A: I believe our understanding and assessment of literacy must go beyond a focus on outcomes such as reduced recidivism rates and the potential for students’ employment after prison. Such outcomes are critically important, but they are not the only measure by which we should assess literacy and college in prison. Rather than thinking of literacy and learning as something we do for some yet-to-be-seen purpose, I suggest that writing and the sharing of writing are valuable in and of themselves. For the inmate students in this study, the act of writing was about community building, making sense of the past and learning to see themselves differently. I use the term “contextual” now to describe those acts of composing and becoming that lead to deeper engagement with the world and one’s place in it as well as to describe the value of being present. Project Justice provided a space in which students could both pass the time and imagine new ways of being in the world. The hope the program offered was not a naïve one based on some future promise, but rather one that involved the complex work of reimagining oneself in the moment through education, writing and the pursuit of realistic possibilities.

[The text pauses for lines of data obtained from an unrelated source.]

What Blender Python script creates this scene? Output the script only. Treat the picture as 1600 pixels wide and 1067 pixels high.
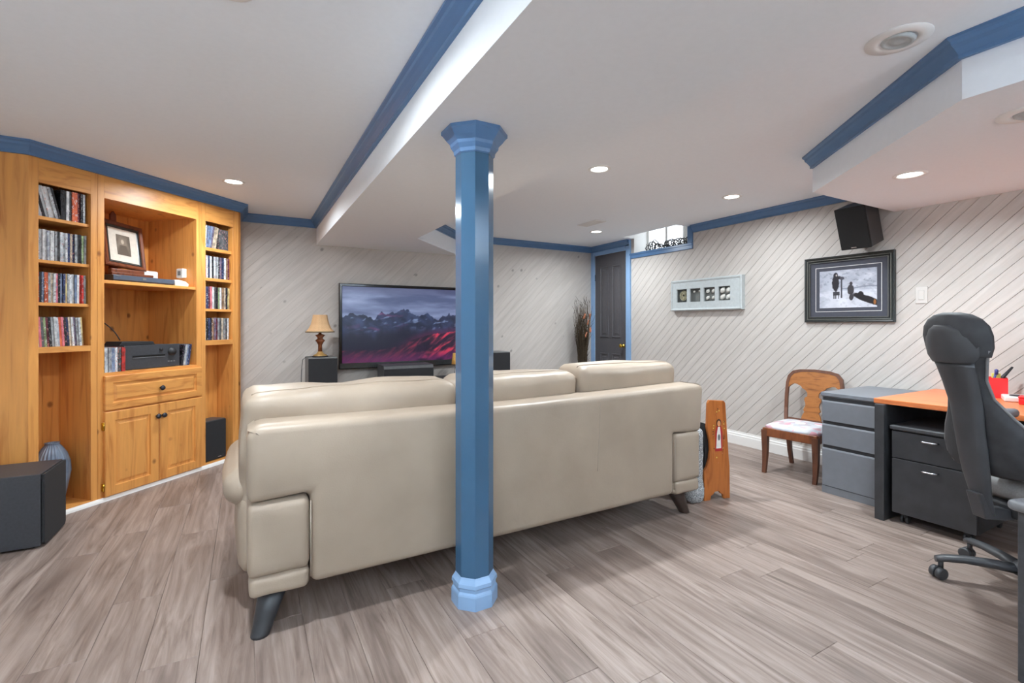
import bpy, bmesh, math, random
from mathutils import Vector, Matrix, noise
from mathutils.bvhtree import BVHTree
PI = math.pi
rnd = random.Random(7)
for o in list(bpy.data.objects):
    bpy.data.objects.remove(o)
S = bpy.context.scene
C = S.collection

# ---------------------------------------------------------------- camera, world, light, exposure
ZC, ZB = 2.28, 2.03                  # ceiling, underside of the boxed beams
XL, XR, YF, YB = -1.55, 4.29, -2.2, 5.37   # room
cam = bpy.data.cameras.new('camera')
cam.sensor_width = 36
cam.lens = 745 / 1600 * 36
cam.shift_y = -27.5 / 1600
cam.clip_start = 0.02
co = bpy.data.objects.new('camera', cam)
C.objects.link(co)
co.location = (0, 0, 1.2)
co.rotation_euler = (PI / 2, 0, -math.radians(29.1))
S.camera = co
w = bpy.data.worlds.new('sky')
S.world = w
w.use_nodes = True
w.node_tree.nodes['Background'].inputs[0].default_value = (0.86, 0.93, 1.0, 1)
w.node_tree.nodes['Background'].inputs[1].default_value = 2.0
S.view_settings.view_transform = 'Standard'
S.view_settings.look = 'None'
S.view_settings.gamma = 1
S.view_settings.use_curve_mapping = False
S.view_settings.exposure = 0.56
POT_W = 20.0
ADDED_UP_W = 70.0  # power of the added uplighters out of view
S.cycles.max_bounces = 12
S.cycles.diffuse_bounces = 8
S.cycles.sample_clamp_indirect = 6
S.cycles.caustics_reflective = False
S.cycles.caustics_refractive = False

# ---------------------------------------------------------------- materials
def lin(c):
    return tuple(((x / 255) / 12.92 if x / 255 <= 0.04045 else ((x / 255 + 0.055) / 1.055) ** 2.4) for x in c)

class NT:
    def __init__(s, name):
        s.m = bpy.data.materials.new(name)
        s.m.use_nodes = True
        s.t = s.m.node_tree
        s.b = s.t.nodes['Principled BSDF']
    def n(s, typ, **k):
        nd = s.t.nodes.new(typ)
        for a, v in k.items():
            if a.startswith('i_'):
                nd.inputs[a[2:].replace('_', ' ')].default_value = v
            else:
                setattr(nd, a, v)
        return nd
    def l(s, a, b):
        s.t.links.new(a, b)
    def ramp(s, src, stops):
        r = s.n('ShaderNodeValToRGB')
        e = r.color_ramp.elements
        while len(e) < len(stops):
            e.new(0.5)
        for el, (p, c) in zip(e, stops):
            el.position = p
            el.color = (*c, 1)
        s.l(src, r.inputs[0])
        return r.outputs[0]
    def mix(s, f, a, b, mode='MIX'):
        x = s.n('ShaderNodeMix', data_type='RGBA', blend_type=mode)
        for sock, v in ((x.inputs[0], f), (x.inputs[6], a), (x.inputs[7], b)):
            if isinstance(v, (int, float)):
                sock.default_value = v
            elif isinstance(v, tuple):
                sock.default_value = (*v, 1) if len(v) == 3 else v
            else:
                s.l(v, sock)
        return x.outputs[2]
    def mth(s, op, a, b=0.0):
        x = s.n('ShaderNodeMath', operation=op)
        for sock, v in ((x.inputs[0], a), (x.inputs[1], b)):
            if isinstance(v, (int, float)):
                sock.default_value = v
            else:
                s.l(v, sock)
        return x.outputs[0]
    def pos(s, scale=(1, 1, 1), rand=0.0, rot=(0, 0, 0)):
        g = s.n('ShaderNodeNewGeometry')
        out = g.outputs['Position']
        for key, val in (('Rotation', rot), ('Scale', scale)):
            if key == 'Rotation' and not any(rot): continue
            mp = s.n('ShaderNodeMapping')
            mp.inputs[key].default_value = val
            s.l(out, mp.inputs['Vector'])
            out = mp.outputs[0]
        if rand:
            oi = s.n('ShaderNodeObjectInfo')
            v = s.n('ShaderNodeVectorMath', operation='SCALE')
            v.inputs[0].default_value = (rand, rand * 1.7, rand * 0.6)
            s.l(oi.outputs['Random'], v.inputs['Scale'])
            a = s.n('ShaderNodeVectorMath', operation='ADD')
            s.l(out, a.inputs[0]); s.l(v.outputs[0], a.inputs[1])
            out = a.outputs[0]
        return out
    def noise(s, vec, scale=5, detail=3, rough=0.5, dist=0.0):
        x = s.n('ShaderNodeTexNoise')
        x.inputs['Scale'].default_value = scale
        x.inputs['Detail'].default_value = detail
        x.inputs['Roughness'].default_value = rough
        x.inputs['Distortion'].default_value = dist
        if vec is not None:
            s.l(vec, x.inputs['Vector'])
        return x.outputs['Fac']
    def bump(s, h, strength=0.2, dist=0.002):
        b = s.n('ShaderNodeBump')
        b.inputs['Strength'].default_value = strength
        b.inputs['Distance'].default_value = dist
        s.l(h, b.inputs['Height'])
        s.l(b.outputs[0], s.b.inputs['Normal'])
    def col(s, v):
        if isinstance(v, tuple):
            s.b.inputs['Base Color'].default_value = (*v, 1)
        else:
            s.l(v, s.b.inputs['Base Color'])
        return s
    def set(s, rough=0.5, metal=0.0, spec=0.5, **k):
        s.b.inputs['Roughness'].default_value = rough
        s.b.inputs['Metallic'].default_value = metal
        s.b.inputs['Specular IOR Level'].default_value = spec
        return s

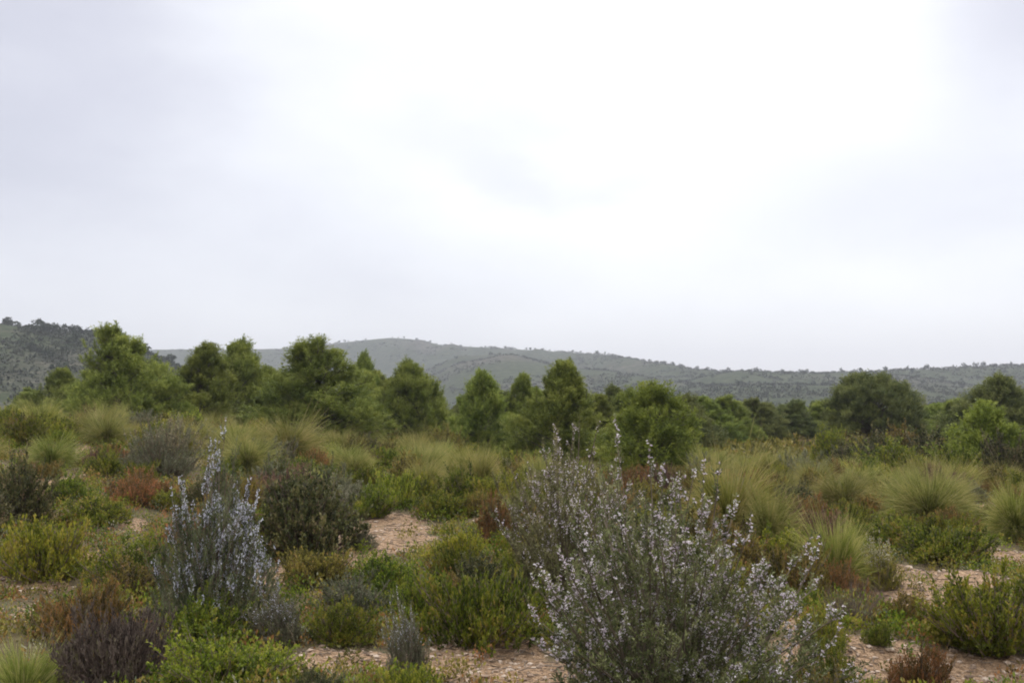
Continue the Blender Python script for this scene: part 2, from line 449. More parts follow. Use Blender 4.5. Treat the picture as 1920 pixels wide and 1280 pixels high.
def bush(R=.5, H=.5, seed=0, stems=60, twigs=10, leaves=14, L=.022, Wd=.007, tw=.14, up=.5, lob=.25, gap=.35, tipw=.25, flower=None, spire=0.0, inner=.2, shell=500, cone=0.0):
    """rounded shrub: stems from the root, twigs along them, leaves along the twigs, optional flowers"""
    global rng
    rng = np.random.default_rng(900 + seed)
    st, lf, fl = MB(), MB(), MB()
    az = rng.uniform(0, 2 * math.pi, stems); ce = rng.uniform(0, 1, stems) ** .8
    el = np.arcsin(np.clip(ce, .05, 1))
    d = np.stack([np.cos(az) * np.cos(el), np.sin(az) * np.cos(el), np.sin(el)], 1)
    lobes = unit(rng.normal(size=(9, 3)) * np.array([1, 1, .6]) + np.array([0, 0, .5]))
    g = np.max(d @ lobes.T, 1)
    k = 1 - lob + lob * 1.7 * smooth(.72, 1.0, g) + rng.normal(size=stems) * .07
    if spire: k = k * (1 + spire * rng.uniform(0, 1, stems) ** 4 * (d[:, 2] ** 1.2))
    E = d * np.array([R, R, H]) * k[:, None]
    E[:, 2] = np.maximum(E[:, 2], .02 * H)
    if cone: E[:, :2] *= (1 + .35 * cone - cone * np.clip(E[:, 2:] / H, 0, 1))
    A = rng.normal(size=(stems, 3)) * np.array([.09 * R, .09 * R, 0]); A[:, 2] = -.03
    Mi = (A + E) / 2 + np.stack([E[:, 0] * .10, E[:, 1] * .10, np.full(stems, -.02)], 1) + rng.normal(size=(stems, 3)) * .05 * R
    C = bez(A, Mi, E, 6)
    st.tubes(C, np.array([.009, .008, .006, .005, .0035, .002])[None] * (R / .5) ** .5 * rng.uniform(.7, 1.3, (stems, 1)), .5, 4)
    i = np.repeat(np.arange(stems), twigs); n = len(i)
    t = 1 - rng.uniform(0, 1, n) ** 1.3 * (1 - inner)
    P0 = bez_at(A[i], Mi[i], E[i], t)
    tg = unit(bez_at(A[i], Mi[i], E[i], np.minimum(1.1, t + .08)) - P0)
    td = unit(tg * .8 + unit(rng.normal(size=(n, 3))) * .8 + np.array([0, 0, up]))
    tl = tw * rng.uniform(.45, 1.25, n)
    tl[::twigs] *= 1.2
    if shell:
        az2 = rng.uniform(0, 2 * math.pi, shell); e2 = np.arcsin(rng.uniform(-.02, 1, shell))
        d2 = np.stack([np.cos(az2) * np.cos(e2), np.sin(az2) * np.cos(e2), np.sin(e2)], 1)
        k2 = 1 - lob + lob * 1.5 * smooth(.72, 1.0, np.max(d2 @ lobes.T, 1))
        k2 = k2 * (.92 - .45 * rng.uniform(0, 1, shell) ** 2.2) - tw * .35 / R
        S0 = d2 * np.array([R, R, H]) * k2[:, None]; S0[:, 2] = np.maximum(S0[:, 2], 0.0)
        if cone: S0[:, :2] *= (1 + .35 * cone - cone * np.clip(S0[:, 2:] / H, 0, 1))
    P0[::twigs] = E[i[::twigs]]; td[::twigs] = unit(tg[::twigs] + np.array([0, 0, up * .6]))
    if shell:
        P0 = np.vstack([P0, S0]); td = np.vstack([td, unit(d2 * .8 + unit(rng.normal(size=(shell, 3))) * .5 + np.array([0, 0, up]))])
        tl = np.concatenate([tl, tw * rng.uniform(.5, 1.15, shell)]); n += shell
    P1 = P0 + td * tl[:, None] + np.array([0, 0, .1]) * tl[:, None]
    Pm = (P0 + P1) / 2 - np.array([0, 0, .06]) * tl[:, None]
    st.tubes(np.stack([P0, Pm, P1], 1), np.array([[.0022, .0018, .001]]).repeat(n, 0), .6, 3)
    j = np.repeat(np.arange(n), leaves); m = len(j)
    s = rng.uniform(.08, 1.0, m)
    P = bez_at(P0[j], Pm[j], P1[j], s) + rng.normal(size=(m, 3)) * .003
    D = unit(td[j] * .75 + unit(rng.normal(size=(m, 3))) * .85 + np.array([0, 0, .25]))
    tint = gap + np.repeat(rng.uniform(-.30, .30, n), leaves) + tipw * (s - .5) + rng.normal(size=m) * .12
    lf.leaves(P, D, L * rng.uniform(.6, 1.25, m), Wd, tint)
    if flower:
        cnt, size, zmin, frac = flower
        w = (P0[:, 2] > zmin * H) & (rng.uniform(0, 1, n) < frac * smooth(zmin * H - .1, H * .8, P0[:, 2]) ** .7)
        cl = fbm(P0[:, 0] * 5 / R * .5 + 7, (P0[:, 1] + P0[:, 2]) * 5 / R * .5, seed + 5, 2)
        w &= cl > .36
        q = np.where(w)[0]
        if len(q):
            jj = np.repeat(q, cnt); s = rng.uniform(.25, 1.0, len(jj))
            Pf = bez_at(P0[jj], Pm[jj], P1[jj], s) + unit(rng.normal(size=(len(jj), 3))) * size * .7
            out = unit(rng.normal(size=(len(jj), 3)) + np.array([0, 0, .4]))
            base_t = rng.uniform(.1, .9, len(jj))
            for _ in range(3):     # three petals per flower
                fl.leaves(Pf, unit(out + rng.normal(size=(len(jj), 3)) * .8), size * rng.uniform(.7, 1.2, len(jj)), size * .6, base_t + rng.normal(size=len(jj)) * .08, .2)
    return st, lf, fl


def tussock(R=.55, H=.75, seed=0, n=2600, droop=.55, width=.0095, upright=.0):
    """esparto-like tussock: arching blades over a straw-coloured thatch"""
    global rng
    rng = np.random.default_rng(1500 + seed)
    g, s = MB(), MB()
    def blades(mb, n, hs, rs, w, t0, t1, dr):
        az = rng.uniform(0, 2 * math.pi, n); tilt = rng.uniform(0, 1, n) ** (.50 + upright) * 1.45
        lump = 1 + .16 * np.sin(az * 3 + seed) + .10 * np.sin(az * 5 + 2 * seed)
        Ln = (H * np.cos(tilt) + R * 1.15 * np.sin(tilt)) * lump * np.minimum(1.0, rng.uniform(.72, 1.22, n)) * rng.uniform(.94, 1.06, n) * hs
        d = np.stack([np.cos(az) * np.sin(tilt), np.sin(az) * np.sin(tilt), np.cos(tilt)], 1)
        b = np.stack([np.cos(az), np.sin(az), np.zeros(n)], 1) * rng.uniform(0, .26, (n, 1)) * R * rs
        b[:, 2] = -.02
        k = 6; t = np.linspace(0, 1, k)[None, :, None]
        C = b[:, None] + (d + rng.normal(size=(n, 3)) * .08)[:, None] * Ln[:, None, None] * t
        C = C + (rng.normal(size=(n, 3)) * .10 * Ln[:, None])[:, None] * t ** 2
        hx = np.stack([np.cos(az), np.sin(az), np.zeros(n)], 1)[:, None] * (.22 * dr * Ln[:, None, None]) * t ** 2.2
        C = C + hx; C[..., 2] -= (dr * rng.uniform(.3, 1.2, n)[:, None] * Ln[:, None] * .42) * t[..., 0] ** 2.6
        C[..., 2] = np.maximum(C[..., 2], -.02)
        Wd = w * np.array([.8, 1, .95, .8, .5, .15])[None] * rng.uniform(.7, 1.3, (n, 1))
        tint = t0 + (t1 - t0) * np.linspace(0, 1, k)[None] ** 1.5 + rng.normal(size=(n, 1)) * .22
        mb.strips(C, Wd, tint)
    blades(g, n, 1, 1, width, .12, .85, droop)
    blades(s, n // 3, .62, 1.1, width * 1.1, .3, .8, droop * 1.5)
    return g, s


# ------------------------------------------------------------------ library of shared meshes
LIB = {}
def reg(key, *parts): LIB.setdefault(key, []).append(parts)   # parts: (name, mesh)


for k, (H, R, nb, tf) in enumerate([(4.4, 1.75, 260, 22), (4.0, 1.45, 210, 22), (3.4, 1.55, 220, 22), (3.0, 1.35, 190, 22)]):
    t, c = pine(H, R, k, nb, 'cone', tufts=tf, top=[.98, .88, 1.2, .95][k])
    reg('pine', ('trunk', t.mesh('pine_trunk', M['bark'], True), 0), ('crown', c.mesh('pine_crown', M['pine']), 1))
t, c = pine(2.4, 1.0, 11, 150, 'cone', tufts=17, needle=.11, width=.016)
reg('young', ('trunk', t.mesh('pine_trunk', M['bark'], True), 0), ('crown', c.mesh('pine_crown', M['pine_light']), 1))
t, c = pine(4.2, 2.3, 21, 300, 'dome', tufts=30, needle=.14, width=.021)
reg('dome', ('trunk', t.mesh('pine_trunk', M['bark'], True), 0), ('crown', c.mesh('pine_crown', M['pine_dark']), 1))


def reg_bush(key, mat, wood='twig', petal=None, **kw):
    st, lf, fl = bush(**kw)
    ps = [('woody_base', st.mesh('shrub_wood', M[wood]), 0), ('foliage', lf.mesh('shrub_foliage', M[mat]), 1)]
    if fl.n: ps.append(('blossom', fl.mesh('shrub_blossom', M[petal]), 0))
    reg(key, *ps)


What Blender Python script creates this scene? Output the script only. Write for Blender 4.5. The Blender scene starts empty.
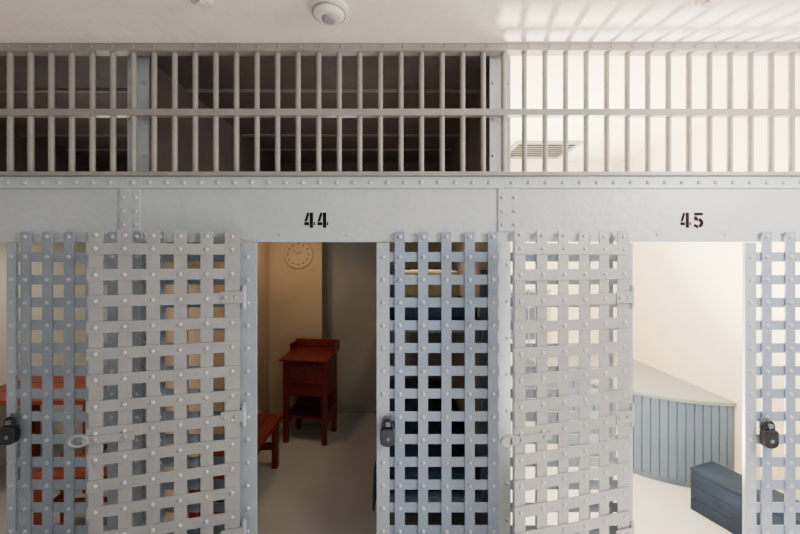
import bpy, bmesh, math, random
from math import sin, cos, pi, radians
from mathutils import Vector, Matrix
random.seed(4)
COL = bpy.context.scene.collection
EYE = 1.86; CZ = 3.05; PER = 2.089; BACK = 2.4

# ------------------------------------------------------------ materials
def mat(name, c, c2=None, rough=.5, metal=0, scale=6, bump=.05, bscale=40, spec=.5, stretch=None):
    m = bpy.data.materials.new(name); m.use_nodes = True
    nt = m.node_tree; b = nt.nodes['Principled BSDF']
    b.inputs['Roughness'].default_value = rough; b.inputs['Metallic'].default_value = metal
    b.inputs['Specular IOR Level'].default_value = spec
    tc = nt.nodes.new('ShaderNodeTexCoord'); mp = nt.nodes.new('ShaderNodeMapping')
    nt.links.new(tc.outputs['Object'], mp.inputs['Vector'])
    if stretch: mp.inputs['Scale'].default_value = stretch
    n = nt.nodes.new('ShaderNodeTexNoise'); n.inputs['Scale'].default_value = scale; n.inputs['Detail'].default_value = 5
    nt.links.new(mp.outputs[0], n.inputs['Vector'])
    r = nt.nodes.new('ShaderNodeValToRGB'); c2 = c2 or tuple(x*.88 for x in c)
    r.color_ramp.elements[0].position = .3; r.color_ramp.elements[1].position = .7
    r.color_ramp.elements[0].color = (*c2, 1); r.color_ramp.elements[1].color = (*c, 1)
    nt.links.new(n.outputs['Fac'], r.inputs['Fac']); nt.links.new(r.outputs[0], b.inputs['Base Color'])
    if bump:
        n2 = nt.nodes.new('ShaderNodeTexNoise'); n2.inputs['Scale'].default_value = bscale; n2.inputs['Detail'].default_value = 4
        nt.links.new(mp.outputs[0], n2.inputs['Vector'])
        bp = nt.nodes.new('ShaderNodeBump'); bp.inputs['Strength'].default_value = bump; bp.inputs['Distance'].default_value = .01
        nt.links.new(n2.outputs['Fac'], bp.inputs['Height']); nt.links.new(bp.outputs[0], b.inputs['Normal'])
    return m
M = dict(
 header=mat('header_paint', (.46,.495,.515), (.41,.445,.465), .42, scale=3, bump=.3, bscale=25),
 jamb=mat('jamb_paint', (.36,.40,.45), (.31,.35,.40), .42, scale=4, bump=.2),
 panel=mat('panel_paint', (.29,.33,.385), (.24,.28,.335), .42, bump=.2),
 panelblue=mat('panel_paint_cool_shade', (.25,.30,.39), (.21,.26,.35), .42, bump=.2),  # panel paint again, with the cool blue shade mixed into its colour
 rivet=mat('rivet_paint', (.48,.51,.55), None, .35, bump=0),
 door=mat('door_paint', (.33,.325,.325), (.275,.27,.272), .42, bump=.2),
 bar=mat('bar_paint', (.28,.265,.24), (.23,.22,.20), .4, bump=.15),
 ceil=mat('ceiling_plaster', (.88,.80,.74), (.83,.75,.69), .85, scale=4, bump=.5, bscale=18),
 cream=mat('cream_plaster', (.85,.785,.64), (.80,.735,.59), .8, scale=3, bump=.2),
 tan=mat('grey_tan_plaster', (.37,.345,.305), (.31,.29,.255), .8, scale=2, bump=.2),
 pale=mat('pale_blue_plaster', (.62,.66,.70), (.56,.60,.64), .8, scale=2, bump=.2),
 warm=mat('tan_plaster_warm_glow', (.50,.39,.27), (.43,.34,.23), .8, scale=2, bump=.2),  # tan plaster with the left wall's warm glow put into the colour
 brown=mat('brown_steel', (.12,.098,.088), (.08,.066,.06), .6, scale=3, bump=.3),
 seam=mat('seam_steel', (.24,.21,.19), None, .6),
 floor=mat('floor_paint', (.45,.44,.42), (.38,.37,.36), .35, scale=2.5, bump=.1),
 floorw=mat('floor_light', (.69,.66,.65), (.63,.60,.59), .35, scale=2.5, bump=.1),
 red=mat('red_wood', (.19,.022,.012), (.10,.012,.008), .32, scale=5, stretch=(1,1,8), bump=.1),
 orange=mat('orange_wood', (.33,.045,.016), (.21,.026,.011), .35, scale=5, stretch=(1,8,8), bump=.1),
 bead=mat('beadboard_paint', (.135,.19,.285), (.115,.165,.255), .5, bump=.1),
 beadtop=mat('cabinet_top_paint', (.25,.275,.30), (.22,.245,.27), .5, bump=.1),
 navy=mat('navy_chest_paint', (.012,.028,.068), (.006,.015,.038), .6, scale=9, bump=.3, spec=.3),
 navyblanket=mat('navy_blanket', (.03,.05,.10), (.02,.035,.07), .95, bump=.5, bscale=80),
 linen=mat('cream_linen', (.78,.62,.36), (.70,.55,.30), .9, bump=.4, bscale=30),
 steel=mat('bunk_steel', (.12,.145,.19), None, .5),
 lock=mat('dark_lock_metal', (.035,.037,.045), (.02,.02,.025), .35, metal=.6, bump=.1),
 black=mat('stencil_paint', (.004,.004,.005), (.006,.006,.006), .8, bump=0, spec=.1),
 maroon=mat('faded_stencil_paint', (.022,.006,.010), (.012,.004,.006), .8, bump=0, spec=.1),
 white=mat('white_plastic', (.74,.68,.61), (.72,.66,.59), .4, bump=0),
 grey=mat('grey_vent', (.28,.28,.27), None, .5, bump=0),
 dark=mat('dark_void', (.02,.02,.02), None, .9, bump=0),
 mark=mat('clock_print', (.15,.10,.07), None, .7, bump=0),
 face=mat('clock_face', (.46,.37,.25), None, .6, bump=0),
 glass=mat('window_frame_paint', (.75,.76,.77), None, .4, bump=0),
)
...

Q: How did your father’s experience as an inmate inspire your own career as a writing instructor at a college-in-prison program?
A: I still can't believe that when I started this work I never thought about my father, who initially got in trouble with the law when he was just 16 and would spend most of his adult life in various prisons across the state of New York. My father was “the criminal,” “the murderer,” “the bum” -- those were the labels I often heard as a child. I did not always know who I was, but I knew who I should not be: my father. Other than with a few close friends and family, I had never talked about him. As time went on, however, and through the stories of the incarcerated students featured in the book, I became aware of how my experience of shame over having an incarcerated parent was shared by others. Inspired by the work of Bryan Stevenson, I would come to see that each of us is more than our worst deed -- and that the prison-industrial complex affects all of us more than we recognize.